**What needs to be done**
Repeat exactly the lines from the start of the material below up to and including the "CAPM], step=.35, rad=.02)" line.

**Collected data**
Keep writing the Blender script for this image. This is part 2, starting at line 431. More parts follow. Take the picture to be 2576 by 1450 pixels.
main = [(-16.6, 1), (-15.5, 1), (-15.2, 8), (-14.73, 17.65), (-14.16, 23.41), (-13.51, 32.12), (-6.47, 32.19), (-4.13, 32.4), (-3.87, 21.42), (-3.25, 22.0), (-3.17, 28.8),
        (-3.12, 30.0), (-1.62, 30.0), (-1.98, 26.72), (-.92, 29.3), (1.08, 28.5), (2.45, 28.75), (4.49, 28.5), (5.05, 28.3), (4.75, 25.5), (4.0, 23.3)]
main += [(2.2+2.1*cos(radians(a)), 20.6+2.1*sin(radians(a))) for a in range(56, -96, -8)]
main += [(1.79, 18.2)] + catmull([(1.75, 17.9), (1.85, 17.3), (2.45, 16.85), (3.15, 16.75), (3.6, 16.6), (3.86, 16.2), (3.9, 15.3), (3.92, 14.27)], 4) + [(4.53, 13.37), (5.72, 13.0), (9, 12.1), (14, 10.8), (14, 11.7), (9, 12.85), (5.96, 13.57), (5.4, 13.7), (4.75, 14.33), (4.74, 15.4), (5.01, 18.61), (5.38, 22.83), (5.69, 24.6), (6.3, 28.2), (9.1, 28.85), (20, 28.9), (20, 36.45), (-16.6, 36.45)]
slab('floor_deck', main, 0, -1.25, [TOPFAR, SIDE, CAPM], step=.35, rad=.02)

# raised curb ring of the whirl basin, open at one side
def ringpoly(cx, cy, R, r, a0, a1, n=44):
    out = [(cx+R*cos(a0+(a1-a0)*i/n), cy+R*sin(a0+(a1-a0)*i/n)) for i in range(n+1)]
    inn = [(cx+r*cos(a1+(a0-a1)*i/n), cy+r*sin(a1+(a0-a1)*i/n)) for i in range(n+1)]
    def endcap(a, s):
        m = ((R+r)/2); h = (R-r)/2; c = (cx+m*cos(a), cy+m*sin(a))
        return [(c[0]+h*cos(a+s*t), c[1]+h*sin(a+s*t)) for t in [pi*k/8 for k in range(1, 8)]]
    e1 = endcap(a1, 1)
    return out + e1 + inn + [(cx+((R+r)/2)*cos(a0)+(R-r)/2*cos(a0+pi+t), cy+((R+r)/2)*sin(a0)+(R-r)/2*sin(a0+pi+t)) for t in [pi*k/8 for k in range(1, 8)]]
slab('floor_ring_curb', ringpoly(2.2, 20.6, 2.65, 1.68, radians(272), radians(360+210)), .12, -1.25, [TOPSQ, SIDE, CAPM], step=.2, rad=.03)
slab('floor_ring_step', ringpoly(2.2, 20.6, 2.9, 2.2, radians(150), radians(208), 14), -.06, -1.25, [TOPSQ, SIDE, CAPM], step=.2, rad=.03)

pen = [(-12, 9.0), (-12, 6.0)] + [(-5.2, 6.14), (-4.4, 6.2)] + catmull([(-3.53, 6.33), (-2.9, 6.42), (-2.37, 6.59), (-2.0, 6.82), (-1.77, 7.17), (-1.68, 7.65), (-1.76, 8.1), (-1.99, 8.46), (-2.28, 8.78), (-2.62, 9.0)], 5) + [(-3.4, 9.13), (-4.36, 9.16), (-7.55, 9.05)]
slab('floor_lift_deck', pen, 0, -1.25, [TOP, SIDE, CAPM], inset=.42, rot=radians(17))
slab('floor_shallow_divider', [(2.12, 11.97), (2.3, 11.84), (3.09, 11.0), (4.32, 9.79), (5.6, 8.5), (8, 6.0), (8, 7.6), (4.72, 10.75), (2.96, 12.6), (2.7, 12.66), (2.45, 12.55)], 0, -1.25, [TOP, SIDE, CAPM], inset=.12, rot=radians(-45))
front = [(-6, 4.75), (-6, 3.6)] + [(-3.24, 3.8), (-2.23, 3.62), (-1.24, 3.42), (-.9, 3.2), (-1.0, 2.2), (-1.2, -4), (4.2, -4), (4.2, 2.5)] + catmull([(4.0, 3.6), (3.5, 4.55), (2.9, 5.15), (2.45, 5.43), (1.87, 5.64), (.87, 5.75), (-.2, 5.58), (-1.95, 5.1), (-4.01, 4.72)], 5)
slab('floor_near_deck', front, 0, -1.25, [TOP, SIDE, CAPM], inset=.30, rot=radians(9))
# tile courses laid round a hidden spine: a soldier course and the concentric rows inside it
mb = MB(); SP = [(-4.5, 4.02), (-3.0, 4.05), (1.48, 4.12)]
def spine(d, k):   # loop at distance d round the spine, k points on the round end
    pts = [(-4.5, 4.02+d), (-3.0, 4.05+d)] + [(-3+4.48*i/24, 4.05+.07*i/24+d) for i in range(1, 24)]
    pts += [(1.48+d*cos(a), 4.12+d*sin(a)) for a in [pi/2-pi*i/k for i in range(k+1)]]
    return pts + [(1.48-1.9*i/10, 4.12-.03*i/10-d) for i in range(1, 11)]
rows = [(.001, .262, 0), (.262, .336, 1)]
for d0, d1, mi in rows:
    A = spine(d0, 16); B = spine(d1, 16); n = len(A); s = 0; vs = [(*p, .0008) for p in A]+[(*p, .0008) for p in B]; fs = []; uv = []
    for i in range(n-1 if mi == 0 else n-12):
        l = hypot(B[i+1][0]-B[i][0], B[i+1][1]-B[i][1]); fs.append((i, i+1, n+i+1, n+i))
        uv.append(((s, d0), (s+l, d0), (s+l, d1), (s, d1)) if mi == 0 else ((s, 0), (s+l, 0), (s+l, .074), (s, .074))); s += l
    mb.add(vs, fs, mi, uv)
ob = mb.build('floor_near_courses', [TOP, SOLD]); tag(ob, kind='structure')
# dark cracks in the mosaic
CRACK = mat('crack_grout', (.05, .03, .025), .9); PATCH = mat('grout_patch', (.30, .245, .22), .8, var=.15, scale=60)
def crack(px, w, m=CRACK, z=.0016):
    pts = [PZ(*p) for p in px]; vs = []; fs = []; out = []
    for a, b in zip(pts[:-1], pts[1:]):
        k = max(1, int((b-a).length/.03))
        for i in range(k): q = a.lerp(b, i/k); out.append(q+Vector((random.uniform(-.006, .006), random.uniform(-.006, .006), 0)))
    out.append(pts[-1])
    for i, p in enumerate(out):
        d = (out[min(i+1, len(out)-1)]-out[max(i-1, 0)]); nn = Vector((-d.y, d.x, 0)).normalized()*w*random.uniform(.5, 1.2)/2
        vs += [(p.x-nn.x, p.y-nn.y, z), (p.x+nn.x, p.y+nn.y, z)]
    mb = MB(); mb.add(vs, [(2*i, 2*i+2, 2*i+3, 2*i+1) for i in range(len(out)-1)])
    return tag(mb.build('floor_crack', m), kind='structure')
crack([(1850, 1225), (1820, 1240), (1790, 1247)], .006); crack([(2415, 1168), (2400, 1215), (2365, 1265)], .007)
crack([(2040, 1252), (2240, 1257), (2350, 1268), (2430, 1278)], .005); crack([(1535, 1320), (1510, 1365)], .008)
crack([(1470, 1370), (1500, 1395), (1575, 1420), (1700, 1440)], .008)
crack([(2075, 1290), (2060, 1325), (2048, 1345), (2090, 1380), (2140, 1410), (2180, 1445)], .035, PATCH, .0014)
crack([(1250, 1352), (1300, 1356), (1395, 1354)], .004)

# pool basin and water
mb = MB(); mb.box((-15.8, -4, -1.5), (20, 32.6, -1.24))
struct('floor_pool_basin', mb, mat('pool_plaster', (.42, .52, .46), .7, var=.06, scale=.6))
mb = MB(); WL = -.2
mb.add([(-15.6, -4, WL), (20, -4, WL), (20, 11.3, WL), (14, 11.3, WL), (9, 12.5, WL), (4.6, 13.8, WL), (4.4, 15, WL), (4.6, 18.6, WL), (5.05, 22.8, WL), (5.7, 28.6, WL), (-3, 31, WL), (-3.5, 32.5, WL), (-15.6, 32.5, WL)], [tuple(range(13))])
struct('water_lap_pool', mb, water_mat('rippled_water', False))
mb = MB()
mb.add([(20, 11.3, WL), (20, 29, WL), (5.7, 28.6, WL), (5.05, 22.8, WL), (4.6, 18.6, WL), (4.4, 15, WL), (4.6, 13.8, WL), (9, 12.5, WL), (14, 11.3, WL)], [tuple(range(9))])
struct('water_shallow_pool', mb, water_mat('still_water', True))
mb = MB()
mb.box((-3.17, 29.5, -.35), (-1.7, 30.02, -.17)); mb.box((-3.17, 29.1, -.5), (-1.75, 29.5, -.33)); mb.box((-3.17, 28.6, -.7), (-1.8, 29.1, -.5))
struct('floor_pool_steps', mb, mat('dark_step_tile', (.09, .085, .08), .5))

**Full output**
Keep writing the Blender script for this image. This is part 2, starting at line 431. More parts follow. Take the picture to be 2576 by 1450 pixels.
main = [(-16.6, 1), (-15.5, 1), (-15.2, 8), (-14.73, 17.65), (-14.16, 23.41), (-13.51, 32.12), (-6.47, 32.19), (-4.13, 32.4), (-3.87, 21.42), (-3.25, 22.0), (-3.17, 28.8),
        (-3.12, 30.0), (-1.62, 30.0), (-1.98, 26.72), (-.92, 29.3), (1.08, 28.5), (2.45, 28.75), (4.49, 28.5), (5.05, 28.3), (4.75, 25.5), (4.0, 23.3)]
main += [(2.2+2.1*cos(radians(a)), 20.6+2.1*sin(radians(a))) for a in range(56, -96, -8)]
main += [(1.79, 18.2)] + catmull([(1.75, 17.9), (1.85, 17.3), (2.45, 16.85), (3.15, 16.75), (3.6, 16.6), (3.86, 16.2), (3.9, 15.3), (3.92, 14.27)], 4) + [(4.53, 13.37), (5.72, 13.0), (9, 12.1), (14, 10.8), (14, 11.7), (9, 12.85), (5.96, 13.57), (5.4, 13.7), (4.75, 14.33), (4.74, 15.4), (5.01, 18.61), (5.38, 22.83), (5.69, 24.6), (6.3, 28.2), (9.1, 28.85), (20, 28.9), (20, 36.45), (-16.6, 36.45)]
slab('floor_deck', main, 0, -1.25, [TOPFAR, SIDE, CAPM], step=.35, rad=.02)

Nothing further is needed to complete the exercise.